▸ The problem
Print exactly the lines from the first one down to the line that contains "COL.objects.link(sun)", both included, and skip the pictures.
· · · ·
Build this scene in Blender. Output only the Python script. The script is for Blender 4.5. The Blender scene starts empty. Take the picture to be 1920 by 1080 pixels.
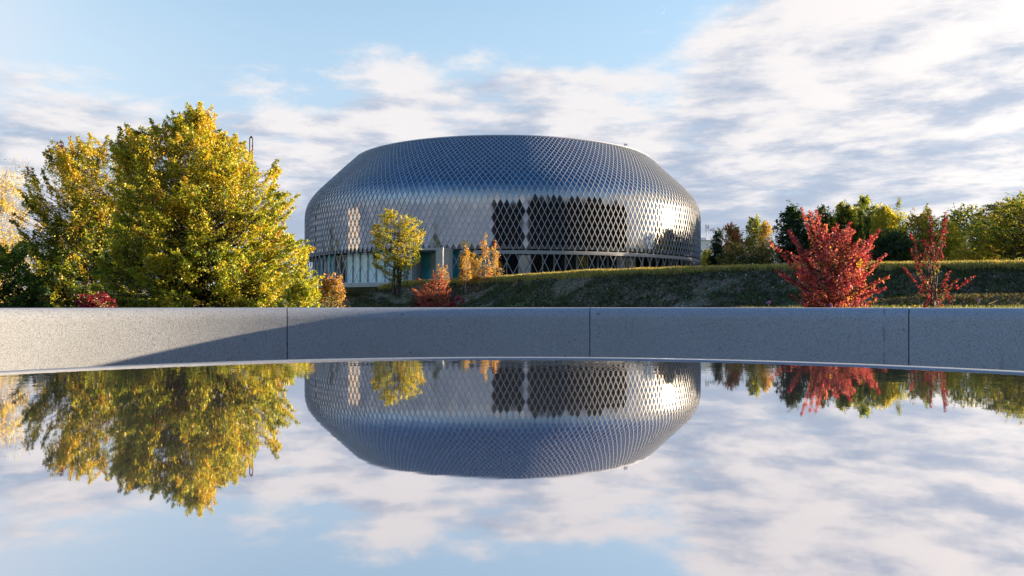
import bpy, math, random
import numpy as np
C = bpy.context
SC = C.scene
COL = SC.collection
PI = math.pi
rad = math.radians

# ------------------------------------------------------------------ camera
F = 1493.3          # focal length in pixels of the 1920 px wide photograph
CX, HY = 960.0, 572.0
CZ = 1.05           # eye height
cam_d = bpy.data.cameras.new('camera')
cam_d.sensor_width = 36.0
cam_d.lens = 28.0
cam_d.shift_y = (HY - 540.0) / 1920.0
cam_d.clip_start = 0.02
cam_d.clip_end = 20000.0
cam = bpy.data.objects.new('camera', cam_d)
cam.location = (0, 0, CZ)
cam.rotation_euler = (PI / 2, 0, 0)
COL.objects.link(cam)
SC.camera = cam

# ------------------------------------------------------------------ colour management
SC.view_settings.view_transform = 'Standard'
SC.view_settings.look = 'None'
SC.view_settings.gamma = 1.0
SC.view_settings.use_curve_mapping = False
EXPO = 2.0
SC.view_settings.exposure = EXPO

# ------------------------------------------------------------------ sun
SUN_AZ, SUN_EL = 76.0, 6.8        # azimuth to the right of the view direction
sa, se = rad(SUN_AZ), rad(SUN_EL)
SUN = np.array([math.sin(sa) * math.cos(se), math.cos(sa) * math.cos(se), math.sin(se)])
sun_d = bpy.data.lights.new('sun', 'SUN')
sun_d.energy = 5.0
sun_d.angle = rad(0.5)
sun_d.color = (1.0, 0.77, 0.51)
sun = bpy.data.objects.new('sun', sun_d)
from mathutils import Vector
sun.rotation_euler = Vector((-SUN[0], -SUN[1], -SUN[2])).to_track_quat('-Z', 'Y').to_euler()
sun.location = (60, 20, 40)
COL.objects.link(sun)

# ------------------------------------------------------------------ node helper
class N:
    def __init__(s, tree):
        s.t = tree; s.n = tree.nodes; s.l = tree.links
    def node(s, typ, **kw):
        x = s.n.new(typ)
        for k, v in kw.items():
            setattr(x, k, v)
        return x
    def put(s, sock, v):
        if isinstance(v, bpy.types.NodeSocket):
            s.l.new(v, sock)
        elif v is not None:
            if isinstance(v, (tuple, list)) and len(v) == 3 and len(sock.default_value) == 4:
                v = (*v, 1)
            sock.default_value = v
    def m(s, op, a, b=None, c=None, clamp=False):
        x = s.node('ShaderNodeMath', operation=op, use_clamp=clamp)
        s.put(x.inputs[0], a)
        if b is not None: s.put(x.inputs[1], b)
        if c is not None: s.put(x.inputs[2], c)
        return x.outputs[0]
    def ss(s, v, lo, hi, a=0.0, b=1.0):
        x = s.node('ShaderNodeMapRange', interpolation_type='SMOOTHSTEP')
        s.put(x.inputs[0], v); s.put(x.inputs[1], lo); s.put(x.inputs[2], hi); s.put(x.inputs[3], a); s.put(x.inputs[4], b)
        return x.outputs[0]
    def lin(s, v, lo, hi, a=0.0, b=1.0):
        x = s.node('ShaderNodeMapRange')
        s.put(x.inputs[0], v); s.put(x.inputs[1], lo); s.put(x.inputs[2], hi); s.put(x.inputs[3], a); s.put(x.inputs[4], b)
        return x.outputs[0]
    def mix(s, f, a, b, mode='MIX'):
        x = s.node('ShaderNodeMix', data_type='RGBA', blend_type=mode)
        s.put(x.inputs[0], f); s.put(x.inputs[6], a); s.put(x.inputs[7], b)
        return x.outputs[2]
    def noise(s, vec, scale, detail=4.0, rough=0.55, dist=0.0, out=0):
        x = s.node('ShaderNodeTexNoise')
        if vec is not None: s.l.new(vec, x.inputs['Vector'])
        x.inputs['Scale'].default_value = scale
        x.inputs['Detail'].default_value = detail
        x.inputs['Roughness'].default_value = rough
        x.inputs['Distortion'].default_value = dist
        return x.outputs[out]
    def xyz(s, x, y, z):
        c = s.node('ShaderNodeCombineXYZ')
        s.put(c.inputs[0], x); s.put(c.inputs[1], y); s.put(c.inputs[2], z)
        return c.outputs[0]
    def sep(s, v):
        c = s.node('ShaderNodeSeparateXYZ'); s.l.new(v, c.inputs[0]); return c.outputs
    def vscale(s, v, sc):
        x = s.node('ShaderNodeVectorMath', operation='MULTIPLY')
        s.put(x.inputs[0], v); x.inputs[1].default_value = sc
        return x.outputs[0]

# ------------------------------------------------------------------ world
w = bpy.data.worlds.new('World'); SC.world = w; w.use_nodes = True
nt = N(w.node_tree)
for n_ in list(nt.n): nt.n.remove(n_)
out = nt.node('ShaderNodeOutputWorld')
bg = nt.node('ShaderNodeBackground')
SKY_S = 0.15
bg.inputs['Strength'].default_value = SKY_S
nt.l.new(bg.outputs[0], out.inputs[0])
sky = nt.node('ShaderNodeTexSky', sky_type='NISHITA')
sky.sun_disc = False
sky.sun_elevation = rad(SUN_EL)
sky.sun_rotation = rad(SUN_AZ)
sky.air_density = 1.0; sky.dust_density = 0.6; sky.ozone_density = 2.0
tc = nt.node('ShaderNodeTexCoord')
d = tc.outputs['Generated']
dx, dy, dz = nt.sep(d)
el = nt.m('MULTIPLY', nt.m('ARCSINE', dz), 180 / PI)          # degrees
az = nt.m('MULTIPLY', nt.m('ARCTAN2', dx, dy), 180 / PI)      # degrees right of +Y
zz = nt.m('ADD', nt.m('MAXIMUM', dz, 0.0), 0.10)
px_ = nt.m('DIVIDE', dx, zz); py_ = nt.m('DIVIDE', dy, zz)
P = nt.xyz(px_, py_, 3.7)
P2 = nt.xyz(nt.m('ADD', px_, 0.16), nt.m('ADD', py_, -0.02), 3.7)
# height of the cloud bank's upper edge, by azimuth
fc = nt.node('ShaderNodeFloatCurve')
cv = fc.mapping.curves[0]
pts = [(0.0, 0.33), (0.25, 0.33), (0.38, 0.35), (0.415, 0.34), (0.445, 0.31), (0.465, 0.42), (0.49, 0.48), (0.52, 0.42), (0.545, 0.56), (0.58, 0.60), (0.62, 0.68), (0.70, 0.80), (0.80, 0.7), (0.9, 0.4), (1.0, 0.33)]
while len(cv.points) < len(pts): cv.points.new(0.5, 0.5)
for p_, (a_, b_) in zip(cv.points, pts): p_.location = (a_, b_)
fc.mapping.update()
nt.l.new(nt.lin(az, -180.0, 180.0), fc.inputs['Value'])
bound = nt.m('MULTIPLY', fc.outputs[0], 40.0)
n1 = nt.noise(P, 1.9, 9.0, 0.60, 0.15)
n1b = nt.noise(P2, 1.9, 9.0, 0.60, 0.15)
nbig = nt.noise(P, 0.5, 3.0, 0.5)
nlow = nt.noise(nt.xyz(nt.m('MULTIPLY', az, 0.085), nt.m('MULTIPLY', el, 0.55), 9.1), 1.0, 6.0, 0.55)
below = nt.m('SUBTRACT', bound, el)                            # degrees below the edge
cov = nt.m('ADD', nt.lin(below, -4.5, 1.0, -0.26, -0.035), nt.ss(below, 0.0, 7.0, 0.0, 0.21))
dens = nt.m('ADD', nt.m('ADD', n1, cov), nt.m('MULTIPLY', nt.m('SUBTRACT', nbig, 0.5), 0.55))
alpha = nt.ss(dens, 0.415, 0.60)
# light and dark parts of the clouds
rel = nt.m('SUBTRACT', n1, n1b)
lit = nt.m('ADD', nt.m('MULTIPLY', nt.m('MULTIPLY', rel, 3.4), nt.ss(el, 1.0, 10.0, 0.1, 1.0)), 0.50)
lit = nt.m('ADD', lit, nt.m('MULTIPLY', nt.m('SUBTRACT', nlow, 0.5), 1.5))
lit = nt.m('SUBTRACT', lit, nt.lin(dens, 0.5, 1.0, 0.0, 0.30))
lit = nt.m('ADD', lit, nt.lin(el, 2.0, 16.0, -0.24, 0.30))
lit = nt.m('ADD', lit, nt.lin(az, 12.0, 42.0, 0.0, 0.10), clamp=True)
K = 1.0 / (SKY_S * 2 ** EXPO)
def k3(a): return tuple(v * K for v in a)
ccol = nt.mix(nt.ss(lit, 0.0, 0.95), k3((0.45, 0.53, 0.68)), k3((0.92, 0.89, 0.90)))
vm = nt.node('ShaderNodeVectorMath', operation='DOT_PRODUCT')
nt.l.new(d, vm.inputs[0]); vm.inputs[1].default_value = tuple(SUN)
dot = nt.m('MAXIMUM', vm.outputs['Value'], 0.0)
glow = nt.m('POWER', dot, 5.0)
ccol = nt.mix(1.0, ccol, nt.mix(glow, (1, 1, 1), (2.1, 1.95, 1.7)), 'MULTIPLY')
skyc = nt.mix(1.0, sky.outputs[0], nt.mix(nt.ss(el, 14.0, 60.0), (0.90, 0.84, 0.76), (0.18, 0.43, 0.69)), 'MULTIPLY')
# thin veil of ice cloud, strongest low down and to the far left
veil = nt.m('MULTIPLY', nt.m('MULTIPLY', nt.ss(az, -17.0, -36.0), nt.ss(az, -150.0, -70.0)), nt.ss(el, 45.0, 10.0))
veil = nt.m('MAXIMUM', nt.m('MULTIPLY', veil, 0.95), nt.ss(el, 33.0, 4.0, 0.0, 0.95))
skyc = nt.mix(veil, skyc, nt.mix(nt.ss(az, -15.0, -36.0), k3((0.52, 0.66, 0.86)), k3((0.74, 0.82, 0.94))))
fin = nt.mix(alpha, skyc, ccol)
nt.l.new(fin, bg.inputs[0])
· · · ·
▸ Written reply
Build this scene in Blender. Output only the Python script. The script is for Blender 4.5. The Blender scene starts empty. Take the picture to be 1920 by 1080 pixels.
import bpy, math, random
import numpy as np
C = bpy.context
SC = C.scene
COL = SC.collection
PI = math.pi
rad = math.radians

# ------------------------------------------------------------------ camera
F = 1493.3          # focal length in pixels of the 1920 px wide photograph
CX, HY = 960.0, 572.0
CZ = 1.05           # eye height
cam_d = bpy.data.cameras.new('camera')
cam_d.sensor_width = 36.0
cam_d.lens = 28.0
cam_d.shift_y = (HY - 540.0) / 1920.0
cam_d.clip_start = 0.02
cam_d.clip_end = 20000.0
cam = bpy.data.objects.new('camera', cam_d)
cam.location = (0, 0, CZ)
cam.rotation_euler = (PI / 2, 0, 0)
COL.objects.link(cam)
SC.camera = cam

# ------------------------------------------------------------------ colour management
SC.view_settings.view_transform = 'Standard'
SC.view_settings.look = 'None'
SC.view_settings.gamma = 1.0
SC.view_settings.use_curve_mapping = False
EXPO = 2.0
SC.view_settings.exposure = EXPO

# ------------------------------------------------------------------ sun
SUN_AZ, SUN_EL = 76.0, 6.8        # azimuth to the right of the view direction
sa, se = rad(SUN_AZ), rad(SUN_EL)
SUN = np.array([math.sin(sa) * math.cos(se), math.cos(sa) * math.cos(se), math.sin(se)])
sun_d = bpy.data.lights.new('sun', 'SUN')
sun_d.energy = 5.0
sun_d.angle = rad(0.5)
sun_d.color = (1.0, 0.77, 0.51)
sun = bpy.data.objects.new('sun', sun_d)
from mathutils import Vector
sun.rotation_euler = Vector((-SUN[0], -SUN[1], -SUN[2])).to_track_quat('-Z', 'Y').to_euler()
sun.location = (60, 20, 40)
COL.objects.link(sun)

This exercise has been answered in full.